Given exercise: Write out the data below exactly as given, without any of its pictures.

Dataset extract:
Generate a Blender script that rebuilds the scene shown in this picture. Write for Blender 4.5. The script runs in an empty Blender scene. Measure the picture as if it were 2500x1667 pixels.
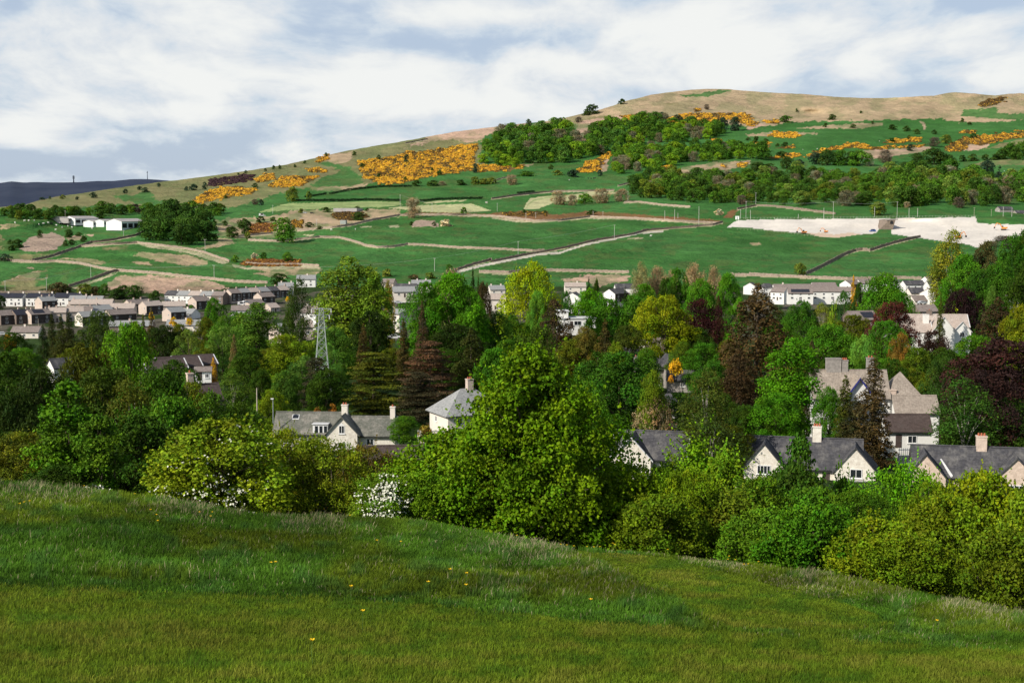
import bpy, math, random
import numpy as np
from mathutils import Vector, Matrix
R = math.radians
random.seed(7)
rng = np.random.default_rng(11)
SC = bpy.context.scene
COL = SC.collection
# ------------------------------------------------------------------ camera
F = 3472.0; CX = 1250.0; CY = 833.5; YH = 520.0
PITCH = -math.atan((CY - YH) / F)
cam_d = bpy.data.cameras.new('camera'); cam = bpy.data.objects.new('camera', cam_d); COL.objects.link(cam)
cam_d.lens = 50.0; cam_d.sensor_width = 36.0; cam_d.clip_start = 0.5; cam_d.clip_end = 60000
cam.location = (0, 0, 0); cam.rotation_euler = (R(90) + PITCH, 0, 0)
SC.camera = cam
cp, sp = math.cos(PITCH), math.sin(PITCH)
def tx(u, y):
    """sight line through an image point: returns X/Y and Z/Y"""
    a = (CY - np.asarray(y, float)) / F; b = (np.asarray(u, float) - CX) / F
    Y = cp - a * sp
    return b / Y, (sp + a * cp) / Y
def yof(zr):
    """image row of elevation slope z/Y"""
    # (sp+a cp)/(cp-a sp)=zr
    a = (zr * cp - sp) / (cp + zr * sp)
    return CY - a * F
def uof(xr, zr):
    a = (zr * cp - sp) / (cp + zr * sp)
    return CX + xr * (cp - a * sp) * F
def P(u, y, D):
    xr, zr = tx(u, y)
    return np.array([float(xr) * D, D, float(zr) * D])
# ------------------------------------------------------------------ noise
def _h(ix, iy, s):
    n = (ix.astype(np.int64) * 374761393 + iy.astype(np.int64) * 668265263 + s * 1442695041) & 0x7fffffff
    n = ((n ^ (n >> 13)) * 1274126177) & 0x7fffffff
    return ((n ^ (n >> 16)) & 0xffff) / 65535.0
def vnoise(x, y, s=0):
    x = np.asarray(x, float); y = np.asarray(y, float)
    ix = np.floor(x); iy = np.floor(y); fx = x - ix; fy = y - iy
    fx = fx * fx * (3 - 2 * fx); fy = fy * fy * (3 - 2 * fy)
    a = _h(ix, iy, s); b = _h(ix + 1, iy, s); c = _h(ix, iy + 1, s); d = _h(ix + 1, iy + 1, s)
    return (a + (b - a) * fx) * (1 - fy) + (c + (d - c) * fx) * fy
def fbm(x, y, s=0, o=4):
    r = 0; a = 1; t = 0
    x = np.asarray(x, float); y = np.asarray(y, float)
    for i in range(o):
        r = r + a * vnoise(x * 2 ** i, y * 2 ** i, s + i * 17); t += a; a *= .5
    return r / t
def sstep(a, b, x):
    t = np.clip((np.asarray(x, float) - a) / (b - a), 0, 1); return t * t * (3 - 2 * t)
# ------------------------------------------------------------------ terrain depth model
KN = [(215, 3450), (230, 3300), (300, 2900), (350, 2560), (400, 2260), (430, 2080), (460, 1880), (500, 1600), (533, 1410),
      (560, 1330), (600, 1200), (640, 1110), (690, 1000), (750, 890), (820, 730), (860, 640), (900, 540), (911, 420), (937, 350), (1000, 300),
      (1076, 250), (1180, 180), (1284, 110), (1400, 76), (1500, 62), (1600, 54), (1700, 48)]
KY = np.array([k[0] for k in KN], float); KD = np.log(np.array([k[1] for k in KN], float))
def Dof(u, y):
    u = np.asarray(u, float); y = np.asarray(y, float)
    d = np.exp(np.interp(y, KY, KD))
    amp = 0.055 * (1 - sstep(600, 690, y))
    n = fbm(u / 330.0, y / 70.0, 5, 3) - .5
    n2 = fbm(u / 110.0 + 9, y / 40.0, 9, 2) - .5
    return d * (1 + amp * (2 * n + .35 * n2))
def G(u, y):
    return P(u, y, float(Dof(u, y)))
def ground_at(u, D):
    """ground point under column u at depth D"""
    ys = np.arange(216, 1700, 1.0)
    d = Dof(np.full_like(ys, u), ys)
    k = np.argmin(np.abs(np.log(d / D)))
    return P(u, ys[k], D)
SKY = [(-400, 508), (0, 506), (60, 501), (90, 491), (140, 480), (200, 472), (250, 464), (315, 455), (380, 446), (450, 438), (510, 430), (600, 418), (700, 402), (770, 386), (840, 370), (900, 359),
       (975, 347), (1045, 334), (1110, 322), (1200, 311), (1283, 301), (1330, 297), (1365, 292), (1425, 277), (1470, 267), (1530, 247), (1590, 232), (1640, 225), (1690, 219), (1740, 217), (1780, 218), (1815, 222),
       (1900, 228), (1960, 230), (2040, 237), (2100, 240), (2160, 240), (2220, 237), (2280, 234), (2310, 228), (2334, 226), (2380, 229), (2430, 234), (2460, 230), (2490, 228), (2520, 232), (2900, 240)]
SX = np.array([s[0] for s in SKY], float); SY = np.array([s[1] for s in SKY], float)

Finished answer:
Generate a Blender script that rebuilds the scene shown in this picture. Write for Blender 4.5. The script runs in an empty Blender scene. Measure the picture as if it were 2500x1667 pixels.
import bpy, math, random
import numpy as np
from mathutils import Vector, Matrix
R = math.radians
random.seed(7)
rng = np.random.default_rng(11)
SC = bpy.context.scene
COL = SC.collection
# ------------------------------------------------------------------ camera
F = 3472.0; CX = 1250.0; CY = 833.5; YH = 520.0
PITCH = -math.atan((CY - YH) / F)
cam_d = bpy.data.cameras.new('camera'); cam = bpy.data.objects.new('camera', cam_d); COL.objects.link(cam)
cam_d.lens = 50.0; cam_d.sensor_width = 36.0; cam_d.clip_start = 0.5; cam_d.clip_end = 60000
cam.location = (0, 0, 0); cam.rotation_euler = (R(90) + PITCH, 0, 0)
SC.camera = cam
cp, sp = math.cos(PITCH), math.sin(PITCH)
def tx(u, y):
    """sight line through an image point: returns X/Y and Z/Y"""
    a = (CY - np.asarray(y, float)) / F; b = (np.asarray(u, float) - CX) / F
    Y = cp - a * sp
    return b / Y, (sp + a * cp) / Y
def yof(zr):
    """image row of elevation slope z/Y"""
    # (sp+a cp)/(cp-a sp)=zr
    a = (zr * cp - sp) / (cp + zr * sp)
    return CY - a * F
def uof(xr, zr):
    a = (zr * cp - sp) / (cp + zr * sp)
    return CX + xr * (cp - a * sp) * F
def P(u, y, D):
    xr, zr = tx(u, y)
    return np.array([float(xr) * D, D, float(zr) * D])
# ------------------------------------------------------------------ noise
def _h(ix, iy, s):
    n = (ix.astype(np.int64) * 374761393 + iy.astype(np.int64) * 668265263 + s * 1442695041) & 0x7fffffff
    n = ((n ^ (n >> 13)) * 1274126177) & 0x7fffffff
    return ((n ^ (n >> 16)) & 0xffff) / 65535.0
def vnoise(x, y, s=0):
    x = np.asarray(x, float); y = np.asarray(y, float)
    ix = np.floor(x); iy = np.floor(y); fx = x - ix; fy = y - iy
    fx = fx * fx * (3 - 2 * fx); fy = fy * fy * (3 - 2 * fy)
    a = _h(ix, iy, s); b = _h(ix + 1, iy, s); c = _h(ix, iy + 1, s); d = _h(ix + 1, iy + 1, s)
    return (a + (b - a) * fx) * (1 - fy) + (c + (d - c) * fx) * fy
def fbm(x, y, s=0, o=4):
    r = 0; a = 1; t = 0
    x = np.asarray(x, float); y = np.asarray(y, float)
    for i in range(o):
        r = r + a * vnoise(x * 2 ** i, y * 2 ** i, s + i * 17); t += a; a *= .5
    return r / t
def sstep(a, b, x):
    t = np.clip((np.asarray(x, float) - a) / (b - a), 0, 1); return t * t * (3 - 2 * t)
# ------------------------------------------------------------------ terrain depth model
KN = [(215, 3450), (230, 3300), (300, 2900), (350, 2560), (400, 2260), (430, 2080), (460, 1880), (500, 1600), (533, 1410),
      (560, 1330), (600, 1200), (640, 1110), (690, 1000), (750, 890), (820, 730), (860, 640), (900, 540), (911, 420), (937, 350), (1000, 300),
      (1076, 250), (1180, 180), (1284, 110), (1400, 76), (1500, 62), (1600, 54), (1700, 48)]
KY = np.array([k[0] for k in KN], float); KD = np.log(np.array([k[1] for k in KN], float))
def Dof(u, y):
    u = np.asarray(u, float); y = np.asarray(y, float)
    d = np.exp(np.interp(y, KY, KD))
    amp = 0.055 * (1 - sstep(600, 690, y))
    n = fbm(u / 330.0, y / 70.0, 5, 3) - .5
    n2 = fbm(u / 110.0 + 9, y / 40.0, 9, 2) - .5
    return d * (1 + amp * (2 * n + .35 * n2))
def G(u, y):
    return P(u, y, float(Dof(u, y)))
def ground_at(u, D):
    """ground point under column u at depth D"""
    ys = np.arange(216, 1700, 1.0)
    d = Dof(np.full_like(ys, u), ys)
    k = np.argmin(np.abs(np.log(d / D)))
    return P(u, ys[k], D)
SKY = [(-400, 508), (0, 506), (60, 501), (90, 491), (140, 480), (200, 472), (250, 464), (315, 455), (380, 446), (450, 438), (510, 430), (600, 418), (700, 402), (770, 386), (840, 370), (900, 359),
       (975, 347), (1045, 334), (1110, 322), (1200, 311), (1283, 301), (1330, 297), (1365, 292), (1425, 277), (1470, 267), (1530, 247), (1590, 232), (1640, 225), (1690, 219), (1740, 217), (1780, 218), (1815, 222),
       (1900, 228), (1960, 230), (2040, 237), (2100, 240), (2160, 240), (2220, 237), (2280, 234), (2310, 228), (2334, 226), (2380, 229), (2430, 234), (2460, 230), (2490, 228), (2520, 232), (2900, 240)]
SX = np.array([s[0] for s in SKY], float); SY = np.array([s[1] for s in SKY], float)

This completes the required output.